Frequently Asked Questions
Do I need to spray cabinet refinishing, or can I brush and roll? Spray only. Brush marks and roller stipple are visible on cabinets under normal kitchen lighting and are not acceptable in a professional refinishing job. A turbine HVLP is the minimum entry point for offering cabinet refinishing commercially.
Can I refinish cabinets in the home without setting up a spray booth? Yes — with correct containment. Plastic-sheet the kitchen from adjacent rooms, cover all countertops and appliances, and use a HEPA air scrubber to control overspray.
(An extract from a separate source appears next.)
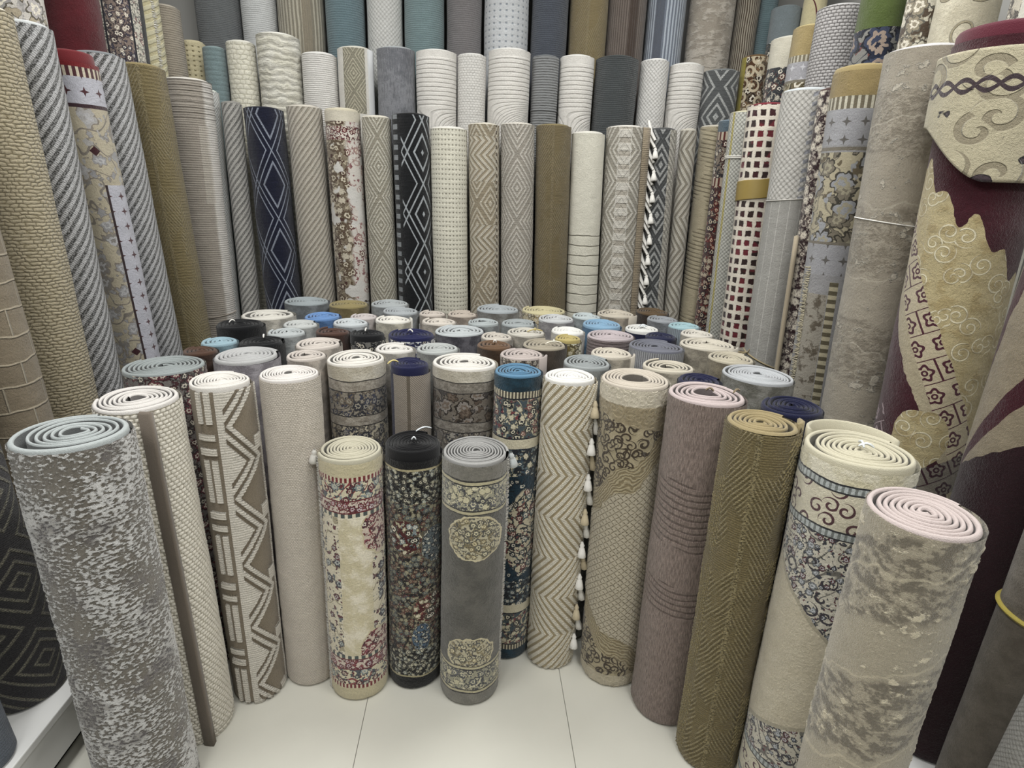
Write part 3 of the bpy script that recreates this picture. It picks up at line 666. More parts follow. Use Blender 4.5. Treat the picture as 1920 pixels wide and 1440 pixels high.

Some contractors spray doors in a garage or workshop and do the box frames in place. The key requirement is adequate air movement to carry solvent vapour out of the space.
How long should I tell the client the kitchen will be out of use? Plan for a 3–5 day project for a standard kitchen (full days on prep + prime, then topcoat in 2–3 sessions with cure time between). The kitchen is typically usable within 24 hours of the final coat drying, but full chemical cure for catalysed finishes takes 7–14 days — communicate that doors should be handled gently for the first week.
What if the existing finish is peeling or previously repainted with latex? Budget for more prep. Peeling or incompatible previous coatings must be removed or fully scuffed and tested for adhesion before applying a catalysed system over them. A cross-hatch adhesion test (ASTM D3359) after your first prime coat is essential — if there is any delamination, you need to remove the existing finish entirely before proceeding.